▶ [Requirements] Copy the data exactly as it appears, and do not include any pictures.

▶ [Dataset content]
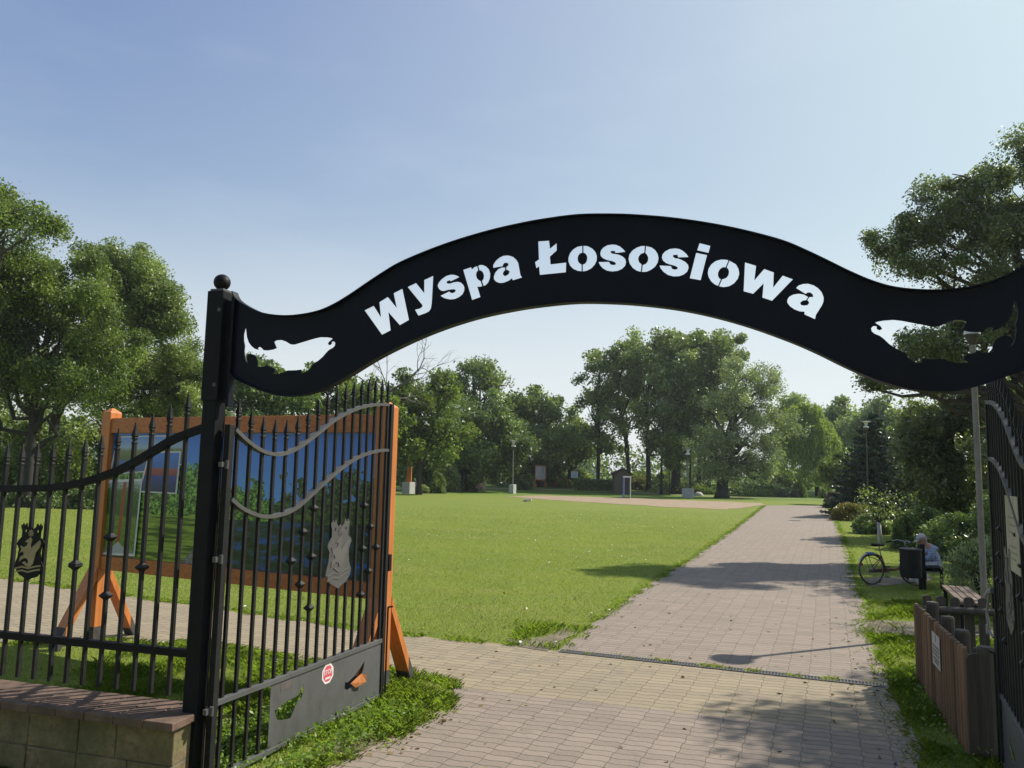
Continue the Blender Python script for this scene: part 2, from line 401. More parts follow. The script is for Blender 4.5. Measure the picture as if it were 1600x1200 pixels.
def m_lawn():
    t = NT('lawn'); v = t.coord('Object')
    sp = t.n('ShaderNodeSeparateXYZ'); t.l(v, sp.inputs[0])
    n1 = t.noise(v, 0.11, 5, 0.6); n2 = t.noise(v, 1.3, 5, 0.65); n3 = t.noise(v, 26, 4, 0.75)
    n4 = t.noise(t.mapping(v, (1, 1, 1), rot=(0, 0, 0.4)), 6.5, 4, 0.6)
    col = t.ramp(n1, [(0.3, (0.125, 0.182, 0.034)), (0.7, (0.168, 0.218, 0.045))])
    col = t.mix(t.ramp(n2, [(0.38, (0, 0, 0)), (0.66, (0.8, 0.8, 0.8))]), col, (0.165, 0.205, 0.050))
    col = t.mix(t.ramp(n4, [(0.5, (0, 0, 0)), (0.75, (0.6, 0.6, 0.6))]), col, (0.105, 0.140, 0.030))
    col = t.mix(t.ramp(n3, [(0.42, (0, 0, 0)), (0.62, (0.75, 0.75, 0.75))]), col, (0.100, 0.135, 0.030))
    dry = t.ramp(t.noise(t.mapping(v, (0.5, 1.0, 1), rot=(0, 0, 0.39)), 0.55, 6, 0.62), [(0.52, (0, 0, 0)), (0.72, (0.55, 0.55, 0.55))])
    col = t.mix(dry, col, (0.215, 0.205, 0.075))
    far = t.n('ShaderNodeMapRange'); t.l(sp.outputs[1], far.inputs[0]); far.inputs[1].default_value = 66; far.inputs[2].default_value = 74
    col = t.mix(far.outputs[0], col, t.mix(0.7, col, (0.070, 0.145, 0.024)))
    col = t.mix(1.0, col, (1.17, 1.12, 0.98), 'MULTIPLY'); t.base(col); t.rough(0.9); t.p.inputs['Specular IOR Level'].default_value = 0.15
    t.bump(t.math('ADD', n3, n4), 0.9, 0.03)
    return t.m
M['pave'] = m_pave(); M['lawn'] = m_lawn()
def m_sand():
    t = NT('worn_clay'); v = t.coord(); n = t.noise(v, 1.1, 6, 0.7)
    t.base(t.ramp(n, [(0.32, (0.215, 0.165, 0.10)), (0.6, (0.31, 0.225, 0.155)), (0.8, (0.36, 0.27, 0.19))])); t.rough(0.95); t.bump(t.noise(v, 20, 5), 0.5, 0.02)
    return t.m
M['sand'] = m_sand()
def m_soil():
    t = NT('bare_soil'); v = t.coord(); n = t.noise(v, 2.5, 6, 0.7)
    t.base(t.ramp(n, [(0.35, (0.10, 0.08, 0.055)), (0.6, (0.20, 0.165, 0.12))])); t.rough(0.95); t.bump(t.noise(v, 30, 5), 0.6, 0.02)
    return t.m
M['soil'] = m_soil()

def ground():
    k = 130; t = np.linspace(-1, 1, k); xs = np.sign(t) * np.abs(t) ** 2.2 * 700
    t2 = np.linspace(0, 1, k + 60); ys = -40 + t2 ** 1.9 * 1100
    X, Y = np.meshgrid(xs, ys); Z = 0.42 * sstep(78, 92, Y)
    V = np.stack([X.ravel(), Y.ravel(), Z.ravel()], 1); n = len(xs); m = len(ys)
    idx = np.arange(n * m).reshape(m, n)
    F = np.stack([idx[:-1, :-1].ravel(), idx[:-1, 1:].ravel(), idx[1:, 1:].ravel(), idx[1:, :-1].ravel()], 1)
    g = raw_mesh('lawn', V, F, M['lawn']); tag(g, kind='structure')
ground()
def sheet(name, poly, z, mat, kind='structure'):
    tris = tessellate_polygon([[Vector((p[0], p[1], 0)) for p in poly]])
    me = bpy.data.meshes.new(name); me.from_pydata([(p[0], p[1], z + gz(*p)) for p in poly], [], [tuple(t) for t in tris])
    bm = bmesh.new(); bm.from_mesh(me)
    for f in bm.faces:
        f.normal_update()
        if f.normal.z < 0: f.normal_flip()
    bm.to_mesh(me); bm.free(); me.materials.append(mat)
    o = bpy.data.objects.new(name, me); COL.objects.link(o); tag(o, kind=kind); return o
fore_B = [(-1.7, 1.0), (-3, -3), (4, -3), (2.0, 2.0)]
sheet('paved_path', jitter(paved_all + fore_B, 0.02, 0.2, 1), 0.008, M['pave'])
sheet('clay_strip', jitter(sand_poly, 0.18, 1.2, 4), 0.012, M['sand'])
side_poly = [(5.05, 11.2), (6.4, 10.9), (9, 10.2), (12, 9.2), (12.4, 10.4), (9.2, 11.5), (6.8, 12.2), (5.55, 12.3)]
bike_poly = [G(1352, 905), G(1450, 897), G(1455, 908), G(1365, 918)]
sheet('side_path', jitter([(5.05, 11.2), (6.4, 10.9), (9, 10.2), (12, 9.2), (12.4, 10.4), (9.2, 11.5), (6.8, 12.2), (5.55, 12.3)], 0.04, 0.3, 5), 0.006, M['soil'])
sheet('bike_stand_paving', jitter([G(1352, 905), G(1450, 897), G(1455, 908), G(1365, 918)], 0.05, 0.3, 6), 0.006, M['soil'])
# far footpath in front of the trees
fp = [(-14, 80), (0, 85), (12, 83), (22, 78.5), (33, 74.5), (45, 72)]
pl = [(x, y - 0.7) for x, y in catmull(fp, 6)]; pr = [(x, y + 0.7) for x, y in catmull(fp, 6)]
b = MB()
for (a, c), (a2, c2) in zip(zip(pl, pr), zip(pl[1:], pr[1:])):
    b.add([(a[0], a[1], gz(*a) + .015), (a2[0], a2[1], gz(*a2) + .015), (c2[0], c2[1], gz(*c2) + .015), (c[0], c[1], gz(*c) + .015)], [(0, 1, 2, 3)])
tag(b.build('far_path', M['sand'], fix=False), kind='structure')
sheet('bare_verge', jitter([(-1.5, 6.0), (-1.0, 6.42), (-0.62, 7.1), (-0.66, 7.25), (-0.98, 6.9), (-1.35, 6.5)], 0.03, 0.15, 8), 0.006, M['soil'])
sheet('bare_corner', jitter([(0.0, 10.3), (0.15, 9.95), (0.5, 9.7), (1.0, 10.9), (0.85, 11.2), (0.5, 10.5)], 0.03, 0.2, 9), 0.013, M['soil'])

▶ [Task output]
Continue the Blender Python script for this scene: part 2, from line 401. More parts follow. The script is for Blender 4.5. Measure the picture as if it were 1600x1200 pixels.
def m_lawn():
    t = NT('lawn'); v = t.coord('Object')
    sp = t.n('ShaderNodeSeparateXYZ'); t.l(v, sp.inputs[0])
    n1 = t.noise(v, 0.11, 5, 0.6); n2 = t.noise(v, 1.3, 5, 0.65); n3 = t.noise(v, 26, 4, 0.75)
    n4 = t.noise(t.mapping(v, (1, 1, 1), rot=(0, 0, 0.4)), 6.5, 4, 0.6)
    col = t.ramp(n1, [(0.3, (0.125, 0.182, 0.034)), (0.7, (0.168, 0.218, 0.045))])
    col = t.mix(t.ramp(n2, [(0.38, (0, 0, 0)), (0.66, (0.8, 0.8, 0.8))]), col, (0.165, 0.205, 0.050))
    col = t.mix(t.ramp(n4, [(0.5, (0, 0, 0)), (0.75, (0.6, 0.6, 0.6))]), col, (0.105, 0.140, 0.030))
    col = t.mix(t.ramp(n3, [(0.42, (0, 0, 0)), (0.62, (0.75, 0.75, 0.75))]), col, (0.100, 0.135, 0.030))
    dry = t.ramp(t.noise(t.mapping(v, (0.5, 1.0, 1), rot=(0, 0, 0.39)), 0.55, 6, 0.62), [(0.52, (0, 0, 0)), (0.72, (0.55, 0.55, 0.55))])
    col = t.mix(dry, col, (0.215, 0.205, 0.075))
    far = t.n('ShaderNodeMapRange'); t.l(sp.outputs[1], far.inputs[0]); far.inputs[1].default_value = 66; far.inputs[2].default_value = 74
    col = t.mix(far.outputs[0], col, t.mix(0.7, col, (0.070, 0.145, 0.024)))
    col = t.mix(1.0, col, (1.17, 1.12, 0.98), 'MULTIPLY'); t.base(col); t.rough(0.9); t.p.inputs['Specular IOR Level'].default_value = 0.15
    t.bump(t.math('ADD', n3, n4), 0.9, 0.03)
    return t.m
M['pave'] = m_pave(); M['lawn'] = m_lawn()
def m_sand():
    t = NT('worn_clay'); v = t.coord(); n = t.noise(v, 1.1, 6, 0.7)
    t.base(t.ramp(n, [(0.32, (0.215, 0.165, 0.10)), (0.6, (0.31, 0.225, 0.155)), (0.8, (0.36, 0.27, 0.19))])); t.rough(0.95); t.bump(t.noise(v, 20, 5), 0.5, 0.02)
    return t.m
M['sand'] = m_sand()
def m_soil():
    t = NT('bare_soil'); v = t.coord(); n = t.noise(v, 2.5, 6, 0.7)
    t.base(t.ramp(n, [(0.35, (0.10, 0.08, 0.055)), (0.6, (0.20, 0.165, 0.12))])); t.rough(0.95); t.bump(t.noise(v, 30, 5), 0.6, 0.02)
    return t.m
M['soil'] = m_soil()

def ground():
    k = 130; t = np.linspace(-1, 1, k); xs = np.sign(t) * np.abs(t) ** 2.2 * 700
    t2 = np.linspace(0, 1, k + 60); ys = -40 + t2 ** 1.9 * 1100
    X, Y = np.meshgrid(xs, ys); Z = 0.42 * sstep(78, 92, Y)
    V = np.stack([X.ravel(), Y.ravel(), Z.ravel()], 1); n = len(xs); m = len(ys)
    idx = np.arange(n * m).reshape(m, n)
    F = np.stack([idx[:-1, :-1].ravel(), idx[:-1, 1:].ravel(), idx[1:, 1:].ravel(), idx[1:, :-1].ravel()], 1)
    g = raw_mesh('lawn', V, F, M['lawn']); tag(g, kind='structure')
ground()
def sheet(name, poly, z, mat, kind='structure'):
    tris = tessellate_polygon([[Vector((p[0], p[1], 0)) for p in poly]])
    me = bpy.data.meshes.new(name); me.from_pydata([(p[0], p[1], z + gz(*p)) for p in poly], [], [tuple(t) for t in tris])
    bm = bmesh.new(); bm.from_mesh(me)
    for f in bm.faces:
        f.normal_update()
        if f.normal.z < 0: f.normal_flip()
    bm.to_mesh(me); bm.free(); me.materials.append(mat)
    o = bpy.data.objects.new(name, me); COL.objects.link(o); tag(o, kind=kind); return o
fore_B = [(-1.7, 1.0), (-3, -3), (4, -3), (2.0, 2.0)]
sheet('paved_path', jitter(paved_all + fore_B, 0.02, 0.2, 1), 0.008, M['pave'])
sheet('clay_strip', jitter(sand_poly, 0.18, 1.2, 4), 0.012, M['sand'])
side_poly = [(5.05, 11.2), (6.4, 10.9), (9, 10.2), (12, 9.2), (12.4, 10.4), (9.2, 11.5), (6.8, 12.2), (5.55, 12.3)]
bike_poly = [G(1352, 905), G(1450, 897), G(1455, 908), G(1365, 918)]
sheet('side_path', jitter([(5.05, 11.2), (6.4, 10.9), (9, 10.2), (12, 9.2), (12.4, 10.4), (9.2, 11.5), (6.8, 12.2), (5.55, 12.3)], 0.04, 0.3, 5), 0.006, M['soil'])
sheet('bike_stand_paving', jitter([G(1352, 905), G(1450, 897), G(1455, 908), G(1365, 918)], 0.05, 0.3, 6), 0.006, M['soil'])
# far footpath in front of the trees
fp = [(-14, 80), (0, 85), (12, 83), (22, 78.5), (33, 74.5), (45, 72)]
pl = [(x, y - 0.7) for x, y in catmull(fp, 6)]; pr = [(x, y + 0.7) for x, y in catmull(fp, 6)]
b = MB()
for (a, c), (a2, c2) in zip(zip(pl, pr), zip(pl[1:], pr[1:])):
    b.add([(a[0], a[1], gz(*a) + .015), (a2[0], a2[1], gz(*a2) + .015), (c2[0], c2[1], gz(*c2) + .015), (c[0], c[1], gz(*c) + .015)], [(0, 1, 2, 3)])
tag(b.build('far_path', M['sand'], fix=False), kind='structure')
sheet('bare_verge', jitter([(-1.5, 6.0), (-1.0, 6.42), (-0.62, 7.1), (-0.66, 7.25), (-0.98, 6.9), (-1.35, 6.5)], 0.03, 0.15, 8), 0.006, M['soil'])
sheet('bare_corner', jitter([(0.0, 10.3), (0.15, 9.95), (0.5, 9.7), (1.0, 10.9), (0.85, 11.2), (0.5, 10.5)], 0.03, 0.2, 9), 0.013, M['soil'])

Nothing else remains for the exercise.